*** Extracted material
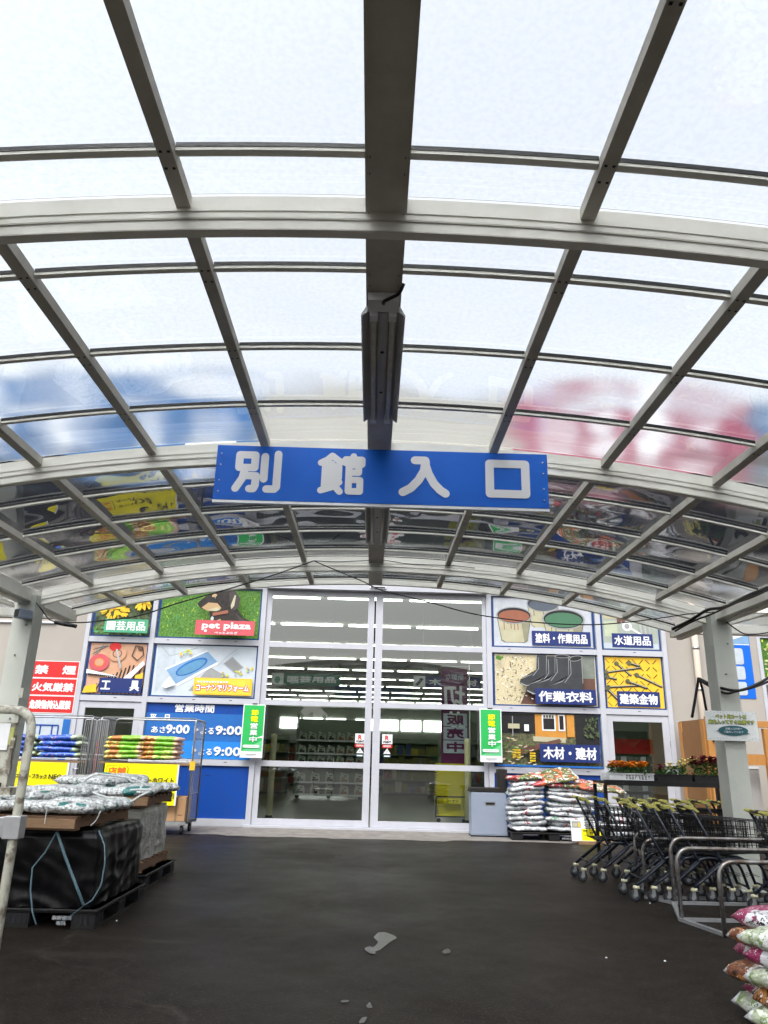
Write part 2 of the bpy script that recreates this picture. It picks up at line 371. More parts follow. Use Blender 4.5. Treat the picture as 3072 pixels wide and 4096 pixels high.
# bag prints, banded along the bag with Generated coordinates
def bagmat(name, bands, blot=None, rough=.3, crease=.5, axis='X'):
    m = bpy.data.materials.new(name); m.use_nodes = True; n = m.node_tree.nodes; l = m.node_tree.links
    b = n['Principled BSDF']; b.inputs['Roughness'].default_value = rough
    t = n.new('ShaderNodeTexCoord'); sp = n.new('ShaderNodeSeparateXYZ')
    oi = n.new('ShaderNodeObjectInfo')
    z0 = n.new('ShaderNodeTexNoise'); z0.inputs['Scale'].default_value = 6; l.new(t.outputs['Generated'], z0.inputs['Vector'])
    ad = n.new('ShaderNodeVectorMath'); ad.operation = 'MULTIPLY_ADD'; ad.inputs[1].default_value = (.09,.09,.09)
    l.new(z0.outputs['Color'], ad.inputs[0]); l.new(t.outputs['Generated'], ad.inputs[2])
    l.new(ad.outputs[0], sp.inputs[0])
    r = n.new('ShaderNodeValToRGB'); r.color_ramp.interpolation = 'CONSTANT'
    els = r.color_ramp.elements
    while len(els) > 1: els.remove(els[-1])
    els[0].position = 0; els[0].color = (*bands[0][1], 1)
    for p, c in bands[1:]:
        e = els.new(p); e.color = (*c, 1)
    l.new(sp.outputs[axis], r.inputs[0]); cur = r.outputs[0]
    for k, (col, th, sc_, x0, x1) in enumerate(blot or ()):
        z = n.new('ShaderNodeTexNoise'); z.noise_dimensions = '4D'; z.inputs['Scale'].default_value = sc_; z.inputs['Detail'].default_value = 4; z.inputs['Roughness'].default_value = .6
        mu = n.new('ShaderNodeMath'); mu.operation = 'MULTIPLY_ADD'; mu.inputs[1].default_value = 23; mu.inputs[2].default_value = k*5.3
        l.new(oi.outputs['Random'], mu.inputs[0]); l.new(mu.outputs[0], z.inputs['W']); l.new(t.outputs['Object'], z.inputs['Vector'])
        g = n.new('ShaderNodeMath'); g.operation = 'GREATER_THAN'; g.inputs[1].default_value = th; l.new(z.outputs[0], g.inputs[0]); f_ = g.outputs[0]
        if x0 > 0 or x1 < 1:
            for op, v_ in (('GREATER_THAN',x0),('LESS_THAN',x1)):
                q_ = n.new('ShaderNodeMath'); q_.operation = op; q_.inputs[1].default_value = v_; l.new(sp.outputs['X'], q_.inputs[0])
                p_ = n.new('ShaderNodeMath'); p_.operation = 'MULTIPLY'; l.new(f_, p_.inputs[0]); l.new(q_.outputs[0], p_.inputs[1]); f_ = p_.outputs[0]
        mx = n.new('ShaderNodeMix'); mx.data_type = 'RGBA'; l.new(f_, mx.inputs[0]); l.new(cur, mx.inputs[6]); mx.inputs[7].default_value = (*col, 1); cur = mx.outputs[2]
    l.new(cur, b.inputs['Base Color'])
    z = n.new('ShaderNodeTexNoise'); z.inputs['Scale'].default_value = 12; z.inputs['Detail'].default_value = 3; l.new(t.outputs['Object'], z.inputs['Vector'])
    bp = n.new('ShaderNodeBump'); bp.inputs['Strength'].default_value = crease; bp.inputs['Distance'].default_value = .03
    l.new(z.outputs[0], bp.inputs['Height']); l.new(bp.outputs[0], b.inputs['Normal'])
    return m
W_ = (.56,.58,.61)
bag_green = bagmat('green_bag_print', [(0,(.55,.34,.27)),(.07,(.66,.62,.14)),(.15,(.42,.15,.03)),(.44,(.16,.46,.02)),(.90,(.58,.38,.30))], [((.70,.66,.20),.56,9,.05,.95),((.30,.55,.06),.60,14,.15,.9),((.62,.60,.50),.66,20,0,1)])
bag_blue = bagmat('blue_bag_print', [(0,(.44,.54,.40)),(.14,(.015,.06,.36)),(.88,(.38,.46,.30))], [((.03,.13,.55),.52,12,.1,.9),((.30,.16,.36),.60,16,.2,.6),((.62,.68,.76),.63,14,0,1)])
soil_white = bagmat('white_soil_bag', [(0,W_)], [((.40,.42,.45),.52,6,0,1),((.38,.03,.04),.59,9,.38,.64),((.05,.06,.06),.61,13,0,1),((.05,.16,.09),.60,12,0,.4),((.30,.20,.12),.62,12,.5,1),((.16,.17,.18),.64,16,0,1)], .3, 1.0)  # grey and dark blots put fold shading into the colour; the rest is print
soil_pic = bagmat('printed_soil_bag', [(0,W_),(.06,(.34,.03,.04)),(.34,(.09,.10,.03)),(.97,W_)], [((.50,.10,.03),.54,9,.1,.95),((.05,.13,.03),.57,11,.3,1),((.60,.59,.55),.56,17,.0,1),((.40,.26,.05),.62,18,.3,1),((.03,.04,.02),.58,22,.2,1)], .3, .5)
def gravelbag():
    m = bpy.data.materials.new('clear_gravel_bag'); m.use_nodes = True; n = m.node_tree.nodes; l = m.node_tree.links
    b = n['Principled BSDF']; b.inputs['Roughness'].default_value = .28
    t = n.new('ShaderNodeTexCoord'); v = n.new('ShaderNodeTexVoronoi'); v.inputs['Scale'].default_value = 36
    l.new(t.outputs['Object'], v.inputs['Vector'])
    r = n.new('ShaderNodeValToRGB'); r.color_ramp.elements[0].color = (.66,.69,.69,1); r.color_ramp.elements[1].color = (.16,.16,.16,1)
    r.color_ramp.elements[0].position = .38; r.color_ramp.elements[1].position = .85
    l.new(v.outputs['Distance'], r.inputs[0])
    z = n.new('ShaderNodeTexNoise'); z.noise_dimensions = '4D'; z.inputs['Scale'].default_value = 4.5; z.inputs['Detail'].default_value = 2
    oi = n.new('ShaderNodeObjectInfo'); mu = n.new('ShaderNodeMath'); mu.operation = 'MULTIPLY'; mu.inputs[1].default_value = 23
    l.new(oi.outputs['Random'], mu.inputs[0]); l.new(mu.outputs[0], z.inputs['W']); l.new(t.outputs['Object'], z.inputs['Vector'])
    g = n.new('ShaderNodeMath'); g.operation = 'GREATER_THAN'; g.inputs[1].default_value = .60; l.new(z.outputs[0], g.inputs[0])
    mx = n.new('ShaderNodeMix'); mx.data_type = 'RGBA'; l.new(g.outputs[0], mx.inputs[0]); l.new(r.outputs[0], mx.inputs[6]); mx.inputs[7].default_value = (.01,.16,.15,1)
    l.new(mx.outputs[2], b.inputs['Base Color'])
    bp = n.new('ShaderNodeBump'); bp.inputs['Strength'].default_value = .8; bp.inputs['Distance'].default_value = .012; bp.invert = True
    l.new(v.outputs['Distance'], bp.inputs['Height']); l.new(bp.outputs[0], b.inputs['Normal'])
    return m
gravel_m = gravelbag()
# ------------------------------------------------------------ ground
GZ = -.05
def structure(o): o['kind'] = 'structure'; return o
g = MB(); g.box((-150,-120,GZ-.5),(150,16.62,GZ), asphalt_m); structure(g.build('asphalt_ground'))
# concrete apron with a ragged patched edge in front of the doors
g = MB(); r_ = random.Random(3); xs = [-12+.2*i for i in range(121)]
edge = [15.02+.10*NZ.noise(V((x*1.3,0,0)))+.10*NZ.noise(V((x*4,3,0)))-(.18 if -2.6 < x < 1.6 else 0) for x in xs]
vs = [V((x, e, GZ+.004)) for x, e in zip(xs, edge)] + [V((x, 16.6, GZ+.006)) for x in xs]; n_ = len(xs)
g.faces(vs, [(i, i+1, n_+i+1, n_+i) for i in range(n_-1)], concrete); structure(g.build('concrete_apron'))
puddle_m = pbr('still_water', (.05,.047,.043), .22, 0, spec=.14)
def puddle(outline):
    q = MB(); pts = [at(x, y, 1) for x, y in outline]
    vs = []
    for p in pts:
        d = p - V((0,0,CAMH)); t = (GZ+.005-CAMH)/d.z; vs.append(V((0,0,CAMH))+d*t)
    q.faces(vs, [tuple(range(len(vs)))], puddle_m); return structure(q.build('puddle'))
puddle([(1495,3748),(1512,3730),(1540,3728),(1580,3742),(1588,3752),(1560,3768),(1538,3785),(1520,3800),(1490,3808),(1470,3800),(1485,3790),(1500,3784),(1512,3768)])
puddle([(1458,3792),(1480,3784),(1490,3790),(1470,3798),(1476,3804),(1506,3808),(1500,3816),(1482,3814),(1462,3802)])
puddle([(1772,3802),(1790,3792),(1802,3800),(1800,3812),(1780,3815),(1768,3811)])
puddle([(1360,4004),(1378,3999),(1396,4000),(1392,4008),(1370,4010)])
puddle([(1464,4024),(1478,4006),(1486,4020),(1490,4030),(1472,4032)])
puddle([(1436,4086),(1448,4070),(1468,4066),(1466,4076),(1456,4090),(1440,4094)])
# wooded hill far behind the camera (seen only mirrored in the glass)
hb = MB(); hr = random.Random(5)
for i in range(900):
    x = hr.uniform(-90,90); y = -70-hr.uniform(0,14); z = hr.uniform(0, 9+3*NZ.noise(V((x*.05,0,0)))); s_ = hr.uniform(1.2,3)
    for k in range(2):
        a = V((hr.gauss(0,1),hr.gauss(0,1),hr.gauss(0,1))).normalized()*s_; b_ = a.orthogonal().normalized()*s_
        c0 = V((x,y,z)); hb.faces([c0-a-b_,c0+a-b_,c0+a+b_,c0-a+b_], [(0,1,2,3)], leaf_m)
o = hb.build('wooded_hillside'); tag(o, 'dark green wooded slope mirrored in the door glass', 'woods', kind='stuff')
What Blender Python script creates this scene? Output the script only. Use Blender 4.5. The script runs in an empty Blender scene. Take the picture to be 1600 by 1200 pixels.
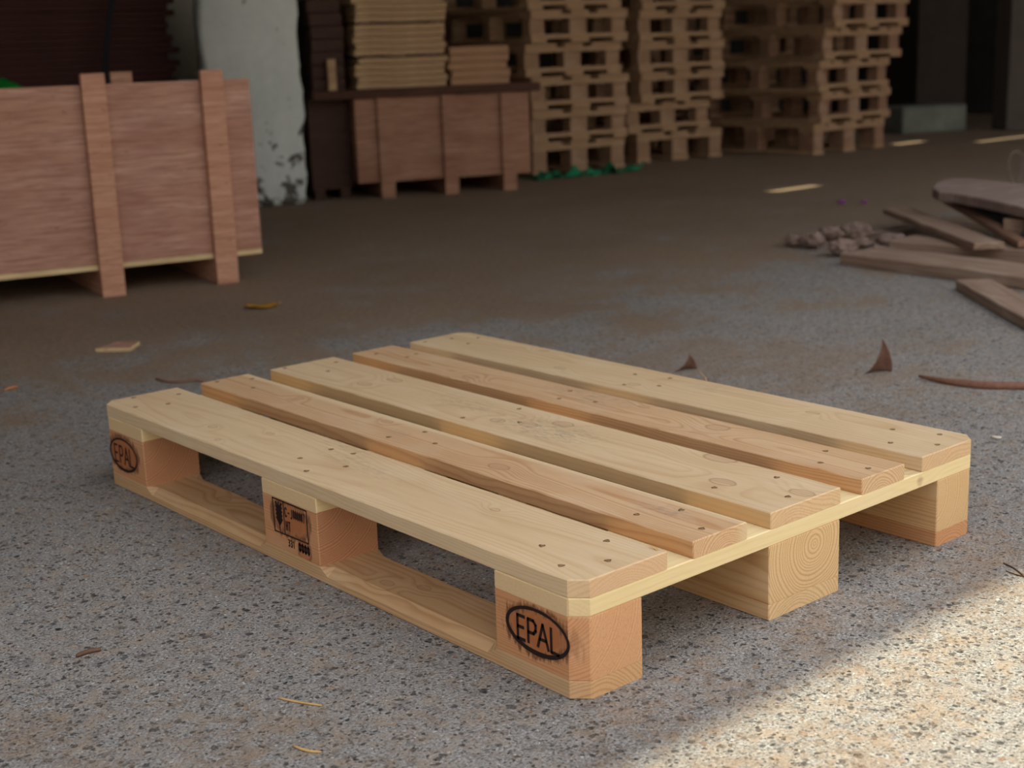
******
▸ Problem to work on
Where a line in the entries holds the word "only", copy that line.

▸ Answer below
# wooded hill far behind the camera (seen only mirrored in the glass)
What Blender Python script creates this scene? Output the script only. Use Blender 4.5. The script runs in an empty Blender scene. Take the picture to be 1600 by 1200 pixels.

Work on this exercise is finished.